(Stored records)
◇ ◇ ◇ ◇
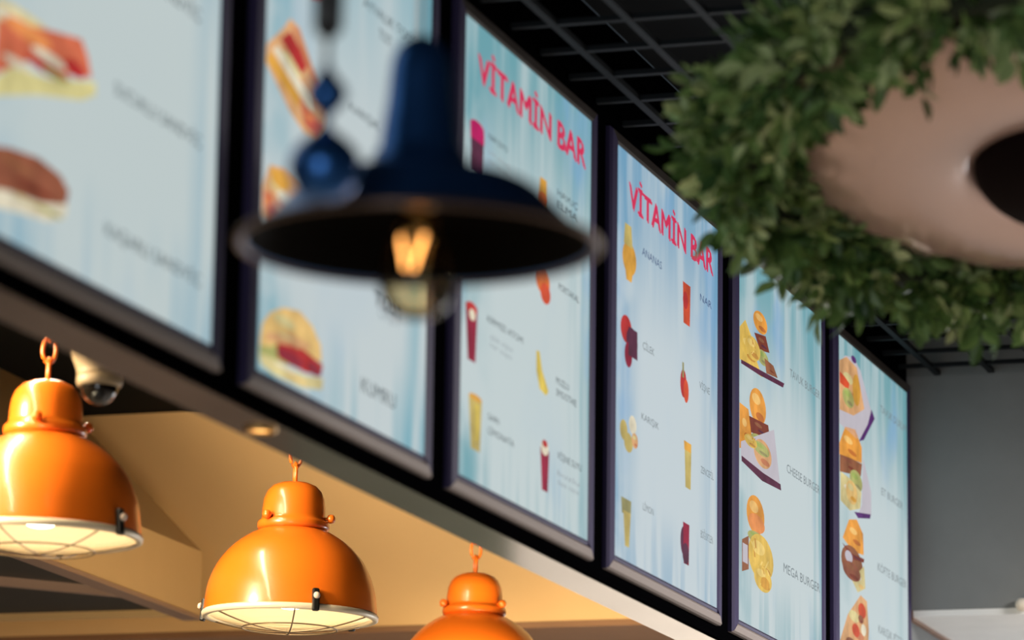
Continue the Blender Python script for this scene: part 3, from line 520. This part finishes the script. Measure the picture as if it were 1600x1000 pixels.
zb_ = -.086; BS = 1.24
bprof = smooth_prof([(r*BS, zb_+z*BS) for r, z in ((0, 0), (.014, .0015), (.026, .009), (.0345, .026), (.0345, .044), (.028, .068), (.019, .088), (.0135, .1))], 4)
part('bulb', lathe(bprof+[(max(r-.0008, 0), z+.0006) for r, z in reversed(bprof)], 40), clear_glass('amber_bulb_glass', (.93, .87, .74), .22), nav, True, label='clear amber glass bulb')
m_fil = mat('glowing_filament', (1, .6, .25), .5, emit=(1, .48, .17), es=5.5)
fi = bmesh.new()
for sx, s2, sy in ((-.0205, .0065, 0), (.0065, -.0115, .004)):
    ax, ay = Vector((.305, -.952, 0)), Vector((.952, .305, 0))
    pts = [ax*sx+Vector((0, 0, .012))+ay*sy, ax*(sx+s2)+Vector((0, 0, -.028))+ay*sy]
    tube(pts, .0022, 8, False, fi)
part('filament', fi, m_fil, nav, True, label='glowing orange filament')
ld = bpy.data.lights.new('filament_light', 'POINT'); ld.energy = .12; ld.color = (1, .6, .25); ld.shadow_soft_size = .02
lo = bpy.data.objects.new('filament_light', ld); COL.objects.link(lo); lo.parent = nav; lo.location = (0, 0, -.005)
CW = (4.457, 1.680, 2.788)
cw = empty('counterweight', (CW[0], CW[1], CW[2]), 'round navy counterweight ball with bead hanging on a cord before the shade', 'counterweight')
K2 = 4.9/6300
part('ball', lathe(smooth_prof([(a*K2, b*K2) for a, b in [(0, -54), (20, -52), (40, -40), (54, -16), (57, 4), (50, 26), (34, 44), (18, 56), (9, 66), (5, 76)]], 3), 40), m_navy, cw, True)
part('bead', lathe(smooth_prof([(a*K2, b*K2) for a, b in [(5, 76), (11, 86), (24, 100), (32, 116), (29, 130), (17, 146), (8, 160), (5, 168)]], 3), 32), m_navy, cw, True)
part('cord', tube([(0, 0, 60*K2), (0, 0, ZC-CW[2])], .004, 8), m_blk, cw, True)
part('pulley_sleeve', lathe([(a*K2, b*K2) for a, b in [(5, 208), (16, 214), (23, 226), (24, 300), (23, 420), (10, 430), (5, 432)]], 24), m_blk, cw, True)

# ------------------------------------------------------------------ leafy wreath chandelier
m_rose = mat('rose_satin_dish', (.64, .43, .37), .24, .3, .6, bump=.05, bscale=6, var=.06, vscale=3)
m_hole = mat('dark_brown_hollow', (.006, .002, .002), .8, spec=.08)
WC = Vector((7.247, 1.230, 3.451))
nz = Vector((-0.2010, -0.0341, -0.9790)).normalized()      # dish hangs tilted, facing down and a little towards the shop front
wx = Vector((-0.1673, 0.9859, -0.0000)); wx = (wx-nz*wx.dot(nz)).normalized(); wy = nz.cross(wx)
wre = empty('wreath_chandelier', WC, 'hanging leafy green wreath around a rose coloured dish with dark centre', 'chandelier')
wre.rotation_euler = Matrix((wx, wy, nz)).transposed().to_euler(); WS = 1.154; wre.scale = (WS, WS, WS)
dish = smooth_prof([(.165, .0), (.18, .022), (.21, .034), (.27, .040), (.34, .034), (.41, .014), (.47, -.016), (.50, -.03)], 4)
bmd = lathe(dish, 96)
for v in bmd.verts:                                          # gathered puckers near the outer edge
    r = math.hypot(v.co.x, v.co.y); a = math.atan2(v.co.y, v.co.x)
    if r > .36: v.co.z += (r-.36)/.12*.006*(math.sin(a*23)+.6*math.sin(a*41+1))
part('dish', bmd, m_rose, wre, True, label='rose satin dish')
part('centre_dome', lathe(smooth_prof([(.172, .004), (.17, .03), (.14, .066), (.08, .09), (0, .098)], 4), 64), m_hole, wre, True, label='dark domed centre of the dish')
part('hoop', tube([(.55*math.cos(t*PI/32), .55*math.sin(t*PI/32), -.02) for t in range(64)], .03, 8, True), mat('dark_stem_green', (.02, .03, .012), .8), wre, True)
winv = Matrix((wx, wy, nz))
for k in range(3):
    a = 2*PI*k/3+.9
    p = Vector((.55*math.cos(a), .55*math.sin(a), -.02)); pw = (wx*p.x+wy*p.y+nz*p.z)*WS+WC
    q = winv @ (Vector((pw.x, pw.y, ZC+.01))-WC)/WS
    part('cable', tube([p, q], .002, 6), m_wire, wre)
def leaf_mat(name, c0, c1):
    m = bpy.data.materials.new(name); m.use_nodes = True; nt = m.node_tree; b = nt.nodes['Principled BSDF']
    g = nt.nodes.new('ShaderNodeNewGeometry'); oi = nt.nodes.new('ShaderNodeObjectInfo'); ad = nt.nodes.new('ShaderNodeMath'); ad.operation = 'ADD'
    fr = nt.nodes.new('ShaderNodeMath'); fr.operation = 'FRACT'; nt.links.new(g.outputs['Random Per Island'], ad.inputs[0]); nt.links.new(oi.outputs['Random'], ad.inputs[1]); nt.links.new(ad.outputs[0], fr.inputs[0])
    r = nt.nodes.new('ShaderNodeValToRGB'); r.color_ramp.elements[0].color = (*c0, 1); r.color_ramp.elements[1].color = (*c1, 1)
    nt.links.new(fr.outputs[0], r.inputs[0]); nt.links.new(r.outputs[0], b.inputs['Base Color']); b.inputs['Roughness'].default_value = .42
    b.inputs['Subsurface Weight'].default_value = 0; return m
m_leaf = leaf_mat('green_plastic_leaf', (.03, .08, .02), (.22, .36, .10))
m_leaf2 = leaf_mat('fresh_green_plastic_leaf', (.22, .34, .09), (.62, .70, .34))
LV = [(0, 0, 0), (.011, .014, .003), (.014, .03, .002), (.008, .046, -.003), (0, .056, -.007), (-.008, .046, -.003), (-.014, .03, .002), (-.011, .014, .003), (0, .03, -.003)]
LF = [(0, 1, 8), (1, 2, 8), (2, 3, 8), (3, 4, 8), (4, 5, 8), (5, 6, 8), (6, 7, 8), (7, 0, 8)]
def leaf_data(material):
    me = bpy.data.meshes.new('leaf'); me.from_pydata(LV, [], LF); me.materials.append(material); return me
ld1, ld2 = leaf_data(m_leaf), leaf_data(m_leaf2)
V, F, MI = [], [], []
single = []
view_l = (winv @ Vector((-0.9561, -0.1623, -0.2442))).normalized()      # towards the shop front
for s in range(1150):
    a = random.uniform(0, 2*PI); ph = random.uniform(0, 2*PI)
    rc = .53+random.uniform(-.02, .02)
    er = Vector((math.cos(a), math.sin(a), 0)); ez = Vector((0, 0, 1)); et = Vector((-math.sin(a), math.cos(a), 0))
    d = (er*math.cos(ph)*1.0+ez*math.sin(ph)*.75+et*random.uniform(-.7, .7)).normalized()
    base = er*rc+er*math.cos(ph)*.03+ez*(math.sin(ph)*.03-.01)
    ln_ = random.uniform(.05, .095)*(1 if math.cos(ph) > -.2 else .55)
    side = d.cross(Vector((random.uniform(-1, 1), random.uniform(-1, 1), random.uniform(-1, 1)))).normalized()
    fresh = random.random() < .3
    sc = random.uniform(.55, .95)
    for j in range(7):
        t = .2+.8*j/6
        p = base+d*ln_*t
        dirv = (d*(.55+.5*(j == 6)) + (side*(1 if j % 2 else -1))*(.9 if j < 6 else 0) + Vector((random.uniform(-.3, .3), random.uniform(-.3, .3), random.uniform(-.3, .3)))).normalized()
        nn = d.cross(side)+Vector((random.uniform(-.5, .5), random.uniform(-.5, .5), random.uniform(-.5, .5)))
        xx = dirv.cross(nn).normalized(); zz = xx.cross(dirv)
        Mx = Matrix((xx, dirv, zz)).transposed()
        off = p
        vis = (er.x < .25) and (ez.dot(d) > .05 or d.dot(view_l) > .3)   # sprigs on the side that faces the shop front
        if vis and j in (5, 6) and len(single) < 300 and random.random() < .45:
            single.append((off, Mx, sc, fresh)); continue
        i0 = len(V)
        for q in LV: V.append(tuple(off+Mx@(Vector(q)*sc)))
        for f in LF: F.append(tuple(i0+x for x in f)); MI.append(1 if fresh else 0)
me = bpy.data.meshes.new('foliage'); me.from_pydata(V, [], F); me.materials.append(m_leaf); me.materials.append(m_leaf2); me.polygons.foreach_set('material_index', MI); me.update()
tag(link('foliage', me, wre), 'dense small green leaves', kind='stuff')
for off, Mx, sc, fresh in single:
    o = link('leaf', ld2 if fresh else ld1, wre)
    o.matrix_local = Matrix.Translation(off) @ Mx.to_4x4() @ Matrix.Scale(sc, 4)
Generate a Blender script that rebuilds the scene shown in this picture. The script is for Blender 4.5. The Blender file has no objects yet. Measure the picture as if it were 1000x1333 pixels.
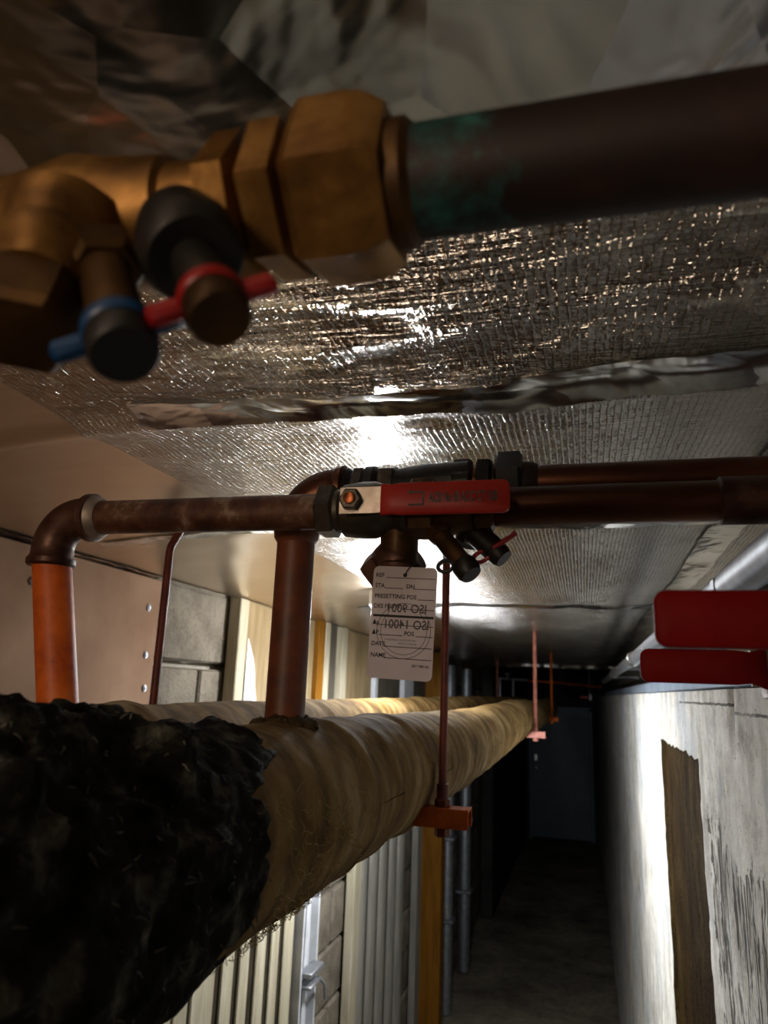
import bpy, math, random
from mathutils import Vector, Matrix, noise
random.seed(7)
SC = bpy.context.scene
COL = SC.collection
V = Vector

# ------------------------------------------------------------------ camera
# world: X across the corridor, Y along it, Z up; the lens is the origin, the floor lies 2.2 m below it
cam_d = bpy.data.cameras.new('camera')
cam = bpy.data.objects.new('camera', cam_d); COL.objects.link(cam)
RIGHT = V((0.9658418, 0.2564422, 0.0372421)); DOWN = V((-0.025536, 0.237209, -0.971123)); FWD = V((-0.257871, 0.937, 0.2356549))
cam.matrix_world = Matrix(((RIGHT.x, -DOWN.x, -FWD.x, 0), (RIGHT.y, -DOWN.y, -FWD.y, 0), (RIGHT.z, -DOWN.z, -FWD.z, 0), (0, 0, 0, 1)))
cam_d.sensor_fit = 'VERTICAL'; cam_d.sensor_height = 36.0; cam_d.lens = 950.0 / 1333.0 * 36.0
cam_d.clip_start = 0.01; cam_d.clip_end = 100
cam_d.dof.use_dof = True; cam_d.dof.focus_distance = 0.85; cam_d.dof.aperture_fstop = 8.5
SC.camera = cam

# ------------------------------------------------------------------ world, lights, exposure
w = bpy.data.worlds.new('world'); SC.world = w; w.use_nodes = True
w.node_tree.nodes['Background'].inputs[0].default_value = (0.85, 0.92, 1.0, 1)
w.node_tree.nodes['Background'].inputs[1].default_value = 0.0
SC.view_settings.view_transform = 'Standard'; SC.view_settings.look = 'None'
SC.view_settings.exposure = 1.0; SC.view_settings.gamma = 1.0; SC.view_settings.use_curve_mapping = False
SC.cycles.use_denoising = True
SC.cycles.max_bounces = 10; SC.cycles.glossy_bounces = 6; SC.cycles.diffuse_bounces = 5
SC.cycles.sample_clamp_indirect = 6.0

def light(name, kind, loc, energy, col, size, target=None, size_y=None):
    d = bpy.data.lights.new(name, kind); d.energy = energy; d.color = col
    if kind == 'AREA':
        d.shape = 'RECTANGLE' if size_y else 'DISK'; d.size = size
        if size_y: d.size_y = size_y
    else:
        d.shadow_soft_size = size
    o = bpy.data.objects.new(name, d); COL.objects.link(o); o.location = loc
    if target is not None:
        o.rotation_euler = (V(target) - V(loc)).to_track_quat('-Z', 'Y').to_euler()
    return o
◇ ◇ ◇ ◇
• Aim
Make an exact copy of the lines from the one that contains "Generate a Blender" through the one that contains "SC.cycles.sample_clamp_indirect = 6.0", both included, and no other lines. Pictures are skipped.

• Solution for this task
Generate a Blender script that rebuilds the scene shown in this picture. The script is for Blender 4.5. The Blender file has no objects yet. Measure the picture as if it were 1000x1333 pixels.
import bpy, math, random
from mathutils import Vector, Matrix, noise
random.seed(7)
SC = bpy.context.scene
COL = SC.collection
V = Vector

# ------------------------------------------------------------------ camera
# world: X across the corridor, Y along it, Z up; the lens is the origin, the floor lies 2.2 m below it
cam_d = bpy.data.cameras.new('camera')
cam = bpy.data.objects.new('camera', cam_d); COL.objects.link(cam)
RIGHT = V((0.9658418, 0.2564422, 0.0372421)); DOWN = V((-0.025536, 0.237209, -0.971123)); FWD = V((-0.257871, 0.937, 0.2356549))
cam.matrix_world = Matrix(((RIGHT.x, -DOWN.x, -FWD.x, 0), (RIGHT.y, -DOWN.y, -FWD.y, 0), (RIGHT.z, -DOWN.z, -FWD.z, 0), (0, 0, 0, 1)))
cam_d.sensor_fit = 'VERTICAL'; cam_d.sensor_height = 36.0; cam_d.lens = 950.0 / 1333.0 * 36.0
cam_d.clip_start = 0.01; cam_d.clip_end = 100
cam_d.dof.use_dof = True; cam_d.dof.focus_distance = 0.85; cam_d.dof.aperture_fstop = 8.5
SC.camera = cam

# ------------------------------------------------------------------ world, lights, exposure
w = bpy.data.worlds.new('world'); SC.world = w; w.use_nodes = True
w.node_tree.nodes['Background'].inputs[0].default_value = (0.85, 0.92, 1.0, 1)
w.node_tree.nodes['Background'].inputs[1].default_value = 0.0
SC.view_settings.view_transform = 'Standard'; SC.view_settings.look = 'None'
SC.view_settings.exposure = 1.0; SC.view_settings.gamma = 1.0; SC.view_settings.use_curve_mapping = False
SC.cycles.use_denoising = True
SC.cycles.max_bounces = 10; SC.cycles.glossy_bounces = 6; SC.cycles.diffuse_bounces = 5
SC.cycles.sample_clamp_indirect = 6.0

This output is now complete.